Soon after the Alvarado incident, Nolan’s suit claims, he saw Hunter and Kelley “unnecessarily hit and kick Jerry Sanchez, another alleged youth gang member.”
Nolan told then Chief Joseph Malloy about what happened, according to the documents. But the chief concluded that the officers involved in the Sanchez incident had done nothing wrong. On Oct. 20, 1992, Malloy issued a memo to all police department employees saying that a complaint made by a member of the department was unsubstantiated, a notice that everybody in the department knew meant Nolan, he argued.
Nolan received his termination notice on Feb. 22, 1993.
Nolan said he received threatening phone calls at his and his father’s home. His wife’s car window was shot through while she was on a drive through Anaheim, he said.
The city argued in court documents that Nolan was fired after a pattern of reprimands, including behavior unbecoming an officer and destroying evidence.
And while the city argued in a 1997 trial brief that internal and FBI investigations found that Nolan’s claims about the officers were unsubstantiated, a county grand jury in 1997 agreed that Nolan’s termination was retaliation for breaking the “code of silence.” Nolan was awarded $340,000, the Los Angeles Times reported.
The Department Today
Nolan and Anaheim Police Chief John Welter have a sharp disagreement over whether the code of silence still exists within the police department.
Nolan said that as long as Hunter is there, he has no doubt the department is the same. “Things that happened in the ’90s will continue to happen until [Hunter] is gone,” Nolan said during a recent interview.
But Welter, who came on board as police chief in 2004 and was unaware of the Nolan case, argued that departments and officers change and that the Anaheim Police Department today is not the same organization it was in the 1990s.
Back then, reports of police brutality were common and the department kept dossiers on Latino leaders that linked them to suspected criminals.
Latino leaders have credited Welter with implementing a community policing approach and opening dialogue with neighborhoods.
“If you think I’m going to start investigating the culture of the ’90s, … I’m not going to,” Welter said. “Cultures change.”

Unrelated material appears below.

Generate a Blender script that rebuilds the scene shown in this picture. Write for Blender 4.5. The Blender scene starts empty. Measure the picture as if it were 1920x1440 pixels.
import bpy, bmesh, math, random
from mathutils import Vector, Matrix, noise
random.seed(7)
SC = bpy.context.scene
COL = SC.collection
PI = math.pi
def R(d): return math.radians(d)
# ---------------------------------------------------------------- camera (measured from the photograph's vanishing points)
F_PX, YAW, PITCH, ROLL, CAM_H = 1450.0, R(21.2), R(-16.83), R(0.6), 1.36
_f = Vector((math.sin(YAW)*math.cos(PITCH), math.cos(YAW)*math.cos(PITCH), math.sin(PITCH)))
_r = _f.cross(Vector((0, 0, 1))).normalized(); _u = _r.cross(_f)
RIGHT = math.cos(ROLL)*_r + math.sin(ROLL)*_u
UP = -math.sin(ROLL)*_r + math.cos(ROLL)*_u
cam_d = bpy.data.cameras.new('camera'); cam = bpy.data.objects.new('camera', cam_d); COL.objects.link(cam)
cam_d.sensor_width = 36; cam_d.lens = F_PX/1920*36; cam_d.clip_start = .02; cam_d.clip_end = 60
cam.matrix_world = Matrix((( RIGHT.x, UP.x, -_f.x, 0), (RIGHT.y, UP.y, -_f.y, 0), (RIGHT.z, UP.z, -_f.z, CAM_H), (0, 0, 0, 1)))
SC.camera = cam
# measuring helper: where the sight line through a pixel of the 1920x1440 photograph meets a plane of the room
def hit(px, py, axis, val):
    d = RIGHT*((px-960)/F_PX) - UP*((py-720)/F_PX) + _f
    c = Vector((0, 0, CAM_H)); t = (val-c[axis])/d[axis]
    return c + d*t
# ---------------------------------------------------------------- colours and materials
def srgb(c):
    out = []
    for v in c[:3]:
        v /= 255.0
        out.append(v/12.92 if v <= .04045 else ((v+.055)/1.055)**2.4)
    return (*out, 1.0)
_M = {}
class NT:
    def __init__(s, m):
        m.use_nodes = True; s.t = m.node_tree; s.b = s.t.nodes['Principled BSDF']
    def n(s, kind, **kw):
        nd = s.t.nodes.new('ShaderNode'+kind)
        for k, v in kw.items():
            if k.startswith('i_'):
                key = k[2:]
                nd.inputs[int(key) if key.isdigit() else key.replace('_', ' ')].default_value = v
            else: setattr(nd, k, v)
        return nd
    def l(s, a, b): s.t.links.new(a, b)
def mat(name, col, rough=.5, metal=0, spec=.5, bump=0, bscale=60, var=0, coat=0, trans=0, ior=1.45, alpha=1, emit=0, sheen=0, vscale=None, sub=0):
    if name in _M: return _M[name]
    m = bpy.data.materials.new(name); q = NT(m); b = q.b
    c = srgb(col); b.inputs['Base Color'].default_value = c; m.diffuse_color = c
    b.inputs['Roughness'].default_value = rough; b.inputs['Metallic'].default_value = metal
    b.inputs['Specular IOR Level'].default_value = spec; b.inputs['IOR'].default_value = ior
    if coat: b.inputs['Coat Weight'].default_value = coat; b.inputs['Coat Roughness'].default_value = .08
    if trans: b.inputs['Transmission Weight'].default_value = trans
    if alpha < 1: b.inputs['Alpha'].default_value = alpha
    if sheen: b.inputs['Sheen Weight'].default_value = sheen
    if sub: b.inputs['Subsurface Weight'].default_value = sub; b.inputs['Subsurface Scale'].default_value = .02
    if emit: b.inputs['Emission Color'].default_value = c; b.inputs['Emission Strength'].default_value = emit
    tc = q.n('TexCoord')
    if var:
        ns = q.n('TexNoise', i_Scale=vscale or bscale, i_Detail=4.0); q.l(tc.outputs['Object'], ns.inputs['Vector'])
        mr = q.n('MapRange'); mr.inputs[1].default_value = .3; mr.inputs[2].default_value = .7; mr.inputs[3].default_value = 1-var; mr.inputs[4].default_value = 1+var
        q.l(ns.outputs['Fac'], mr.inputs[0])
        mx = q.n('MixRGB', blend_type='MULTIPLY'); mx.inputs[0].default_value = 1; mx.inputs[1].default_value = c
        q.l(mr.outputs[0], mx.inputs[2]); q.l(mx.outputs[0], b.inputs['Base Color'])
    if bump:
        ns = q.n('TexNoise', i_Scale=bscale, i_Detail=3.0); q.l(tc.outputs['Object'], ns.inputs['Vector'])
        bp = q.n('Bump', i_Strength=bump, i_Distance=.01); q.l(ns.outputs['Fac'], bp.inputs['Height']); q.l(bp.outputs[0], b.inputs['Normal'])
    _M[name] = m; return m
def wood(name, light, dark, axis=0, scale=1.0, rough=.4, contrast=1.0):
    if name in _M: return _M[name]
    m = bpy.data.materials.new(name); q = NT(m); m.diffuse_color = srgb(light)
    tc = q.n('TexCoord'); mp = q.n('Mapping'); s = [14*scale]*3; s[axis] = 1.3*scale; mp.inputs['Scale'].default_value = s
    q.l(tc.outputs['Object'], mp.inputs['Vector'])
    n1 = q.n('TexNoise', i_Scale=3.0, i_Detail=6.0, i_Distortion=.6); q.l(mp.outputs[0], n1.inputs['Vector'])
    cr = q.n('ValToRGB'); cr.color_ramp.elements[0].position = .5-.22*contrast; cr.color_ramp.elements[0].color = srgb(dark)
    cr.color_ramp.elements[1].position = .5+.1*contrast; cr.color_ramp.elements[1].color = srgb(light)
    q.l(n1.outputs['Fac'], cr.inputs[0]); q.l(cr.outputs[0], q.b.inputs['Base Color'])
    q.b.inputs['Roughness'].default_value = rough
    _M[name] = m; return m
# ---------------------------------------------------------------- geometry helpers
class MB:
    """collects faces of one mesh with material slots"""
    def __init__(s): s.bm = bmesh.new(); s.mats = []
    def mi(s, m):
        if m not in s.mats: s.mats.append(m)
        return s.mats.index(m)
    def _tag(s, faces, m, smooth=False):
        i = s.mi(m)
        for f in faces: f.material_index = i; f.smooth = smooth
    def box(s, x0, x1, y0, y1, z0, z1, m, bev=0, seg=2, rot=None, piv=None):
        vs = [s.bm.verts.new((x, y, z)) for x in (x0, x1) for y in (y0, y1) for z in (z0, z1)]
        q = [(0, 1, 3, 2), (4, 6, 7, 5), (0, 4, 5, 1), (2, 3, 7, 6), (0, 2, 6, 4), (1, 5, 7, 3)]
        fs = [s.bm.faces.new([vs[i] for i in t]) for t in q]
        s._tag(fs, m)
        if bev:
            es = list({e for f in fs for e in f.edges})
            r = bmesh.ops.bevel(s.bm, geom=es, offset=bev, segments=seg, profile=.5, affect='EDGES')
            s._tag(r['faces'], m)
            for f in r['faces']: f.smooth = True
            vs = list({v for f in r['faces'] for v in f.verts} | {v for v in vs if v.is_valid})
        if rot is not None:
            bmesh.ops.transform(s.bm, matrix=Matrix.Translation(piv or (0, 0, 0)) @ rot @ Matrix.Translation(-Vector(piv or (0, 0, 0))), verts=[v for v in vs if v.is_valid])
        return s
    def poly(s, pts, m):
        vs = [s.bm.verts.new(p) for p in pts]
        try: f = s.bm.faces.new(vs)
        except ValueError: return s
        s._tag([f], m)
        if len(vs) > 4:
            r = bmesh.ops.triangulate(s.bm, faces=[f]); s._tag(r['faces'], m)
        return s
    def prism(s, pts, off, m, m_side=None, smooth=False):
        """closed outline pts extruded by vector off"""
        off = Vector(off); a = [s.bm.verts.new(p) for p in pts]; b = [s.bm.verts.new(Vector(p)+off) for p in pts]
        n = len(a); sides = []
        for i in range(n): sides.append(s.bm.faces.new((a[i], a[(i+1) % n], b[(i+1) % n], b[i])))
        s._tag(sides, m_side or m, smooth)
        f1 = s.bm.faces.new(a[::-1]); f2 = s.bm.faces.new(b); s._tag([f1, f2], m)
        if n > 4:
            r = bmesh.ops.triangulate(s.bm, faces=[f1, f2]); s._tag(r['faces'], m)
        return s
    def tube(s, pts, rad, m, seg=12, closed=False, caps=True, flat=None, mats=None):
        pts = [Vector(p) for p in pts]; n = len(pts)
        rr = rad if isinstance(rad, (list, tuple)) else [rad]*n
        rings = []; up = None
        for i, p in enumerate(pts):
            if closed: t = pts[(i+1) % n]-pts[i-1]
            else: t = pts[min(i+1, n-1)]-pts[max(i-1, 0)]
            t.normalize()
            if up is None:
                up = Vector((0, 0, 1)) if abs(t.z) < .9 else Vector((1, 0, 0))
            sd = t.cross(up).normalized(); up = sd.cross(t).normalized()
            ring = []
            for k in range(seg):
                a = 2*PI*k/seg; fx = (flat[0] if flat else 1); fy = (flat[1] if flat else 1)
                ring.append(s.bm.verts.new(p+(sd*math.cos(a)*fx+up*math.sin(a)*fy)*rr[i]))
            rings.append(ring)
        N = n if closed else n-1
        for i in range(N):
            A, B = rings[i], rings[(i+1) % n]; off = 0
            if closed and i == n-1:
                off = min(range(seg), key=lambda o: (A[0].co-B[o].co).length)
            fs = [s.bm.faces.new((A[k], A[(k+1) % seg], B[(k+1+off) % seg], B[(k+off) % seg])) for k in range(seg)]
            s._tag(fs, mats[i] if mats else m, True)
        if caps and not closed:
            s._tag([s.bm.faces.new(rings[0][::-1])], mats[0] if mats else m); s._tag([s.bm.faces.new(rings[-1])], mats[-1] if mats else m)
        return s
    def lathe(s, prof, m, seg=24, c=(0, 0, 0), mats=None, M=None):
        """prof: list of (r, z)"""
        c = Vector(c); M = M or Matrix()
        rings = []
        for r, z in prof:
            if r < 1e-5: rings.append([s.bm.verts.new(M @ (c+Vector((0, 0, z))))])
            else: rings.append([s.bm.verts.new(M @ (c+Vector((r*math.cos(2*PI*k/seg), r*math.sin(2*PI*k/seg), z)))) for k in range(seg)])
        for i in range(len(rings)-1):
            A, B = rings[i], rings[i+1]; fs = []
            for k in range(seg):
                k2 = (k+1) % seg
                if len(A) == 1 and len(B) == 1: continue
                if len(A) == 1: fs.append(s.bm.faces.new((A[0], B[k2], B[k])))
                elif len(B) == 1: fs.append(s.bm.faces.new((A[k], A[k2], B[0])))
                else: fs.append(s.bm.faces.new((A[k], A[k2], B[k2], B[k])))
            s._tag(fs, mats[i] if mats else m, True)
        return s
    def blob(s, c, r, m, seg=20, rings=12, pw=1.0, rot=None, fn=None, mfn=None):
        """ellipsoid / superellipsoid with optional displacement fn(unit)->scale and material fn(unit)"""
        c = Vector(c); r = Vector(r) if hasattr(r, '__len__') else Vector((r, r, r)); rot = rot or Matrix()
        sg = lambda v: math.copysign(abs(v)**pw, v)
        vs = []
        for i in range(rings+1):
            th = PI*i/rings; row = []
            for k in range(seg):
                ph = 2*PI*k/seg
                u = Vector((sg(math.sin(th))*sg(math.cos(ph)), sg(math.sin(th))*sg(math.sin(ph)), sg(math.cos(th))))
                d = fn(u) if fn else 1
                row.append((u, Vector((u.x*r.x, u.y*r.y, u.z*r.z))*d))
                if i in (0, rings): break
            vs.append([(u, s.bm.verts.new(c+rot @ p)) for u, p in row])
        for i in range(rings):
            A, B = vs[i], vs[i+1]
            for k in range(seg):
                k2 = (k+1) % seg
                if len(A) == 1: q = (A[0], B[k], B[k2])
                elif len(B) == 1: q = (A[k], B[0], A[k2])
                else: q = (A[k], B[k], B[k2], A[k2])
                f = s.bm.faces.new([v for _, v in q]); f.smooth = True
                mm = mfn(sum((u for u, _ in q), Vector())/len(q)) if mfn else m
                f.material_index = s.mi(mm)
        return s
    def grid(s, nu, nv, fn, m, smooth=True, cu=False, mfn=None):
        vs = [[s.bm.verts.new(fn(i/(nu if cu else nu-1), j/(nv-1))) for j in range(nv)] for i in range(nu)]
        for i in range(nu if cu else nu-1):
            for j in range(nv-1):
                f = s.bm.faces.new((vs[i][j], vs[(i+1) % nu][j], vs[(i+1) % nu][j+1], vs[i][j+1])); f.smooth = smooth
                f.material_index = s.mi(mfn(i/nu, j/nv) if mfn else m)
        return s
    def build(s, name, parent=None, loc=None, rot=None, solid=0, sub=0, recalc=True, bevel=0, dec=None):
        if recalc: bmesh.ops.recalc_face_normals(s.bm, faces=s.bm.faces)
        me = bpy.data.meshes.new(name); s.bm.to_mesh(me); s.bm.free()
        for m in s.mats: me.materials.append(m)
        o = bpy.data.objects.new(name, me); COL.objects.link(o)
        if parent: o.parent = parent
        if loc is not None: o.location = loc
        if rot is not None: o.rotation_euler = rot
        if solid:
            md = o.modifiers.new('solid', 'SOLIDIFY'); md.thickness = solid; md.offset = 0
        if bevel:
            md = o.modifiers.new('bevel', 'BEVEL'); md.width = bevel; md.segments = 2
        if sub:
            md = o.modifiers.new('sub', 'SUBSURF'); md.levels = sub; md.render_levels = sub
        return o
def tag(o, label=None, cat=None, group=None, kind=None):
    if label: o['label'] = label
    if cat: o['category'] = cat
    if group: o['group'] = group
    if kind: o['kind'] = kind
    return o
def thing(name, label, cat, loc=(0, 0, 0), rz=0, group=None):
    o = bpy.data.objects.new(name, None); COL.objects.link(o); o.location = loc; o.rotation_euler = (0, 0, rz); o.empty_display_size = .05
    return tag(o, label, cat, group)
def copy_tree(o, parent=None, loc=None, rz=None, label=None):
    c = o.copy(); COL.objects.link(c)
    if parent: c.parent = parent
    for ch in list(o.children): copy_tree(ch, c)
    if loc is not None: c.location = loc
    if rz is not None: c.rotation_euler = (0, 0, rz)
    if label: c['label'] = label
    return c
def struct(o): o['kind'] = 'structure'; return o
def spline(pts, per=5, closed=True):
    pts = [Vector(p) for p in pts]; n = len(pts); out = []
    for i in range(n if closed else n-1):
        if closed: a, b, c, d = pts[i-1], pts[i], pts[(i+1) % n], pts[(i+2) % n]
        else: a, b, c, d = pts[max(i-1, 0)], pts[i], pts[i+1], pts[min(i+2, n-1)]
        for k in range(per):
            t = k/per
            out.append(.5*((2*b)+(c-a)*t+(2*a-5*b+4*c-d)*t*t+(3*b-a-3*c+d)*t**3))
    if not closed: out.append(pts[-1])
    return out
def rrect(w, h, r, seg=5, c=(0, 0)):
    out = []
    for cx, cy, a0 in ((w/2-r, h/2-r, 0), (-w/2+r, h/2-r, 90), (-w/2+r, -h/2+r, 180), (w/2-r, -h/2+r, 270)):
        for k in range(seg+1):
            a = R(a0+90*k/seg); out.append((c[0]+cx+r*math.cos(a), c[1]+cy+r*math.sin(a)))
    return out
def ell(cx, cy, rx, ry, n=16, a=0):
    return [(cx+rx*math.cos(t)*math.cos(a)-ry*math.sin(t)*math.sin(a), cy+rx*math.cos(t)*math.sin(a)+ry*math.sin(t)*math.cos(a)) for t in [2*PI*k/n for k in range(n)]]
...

Nolan pointed to the department’s handling of a crowd that gathered after the Diaz shooting to illustrate his contention that the culture hasn’t changed. Police officers confronted by the crowd fired pepper spray balls and bean bags and unleashed a police dog into the crowd, which included women and children.
Welter quickly apologized for the unleashing of the dog, saying it was an accident.
The incident was captured on video and added fuel to many protesters’ rage during a downtown riot that broke out after protesters were denied entrance to an Anaheim City Council meeting.
However, while Welter was apologizing for the dog attack, Anaheim officers were intimidating residents, according to an article in The Orange County Register.
Officers approached residents of Anna Drive, the neighborhood where Diaz was shot, and attempted to persuade them to change their eyewitness accounts of the events, according to the article.
One officer pounded his fist on a table while questioning a resident, according to the article. There were also many reports that officers attempted to buy cell phone video from residents, according to another Register article.
“It appears you’ve got the same police department, the same mentality, the same disrespect for Latinos as back in the day,” Nolan said.
City Manager Bob Wingenroth, the city’s chief bureaucrat in charge of overseeing all city departments, would not comment on the culture of Anaheim police and said he wasn’t familiar with the Nolan case. He would say only that if Nolan has useful information, he should report it to the proper authorities.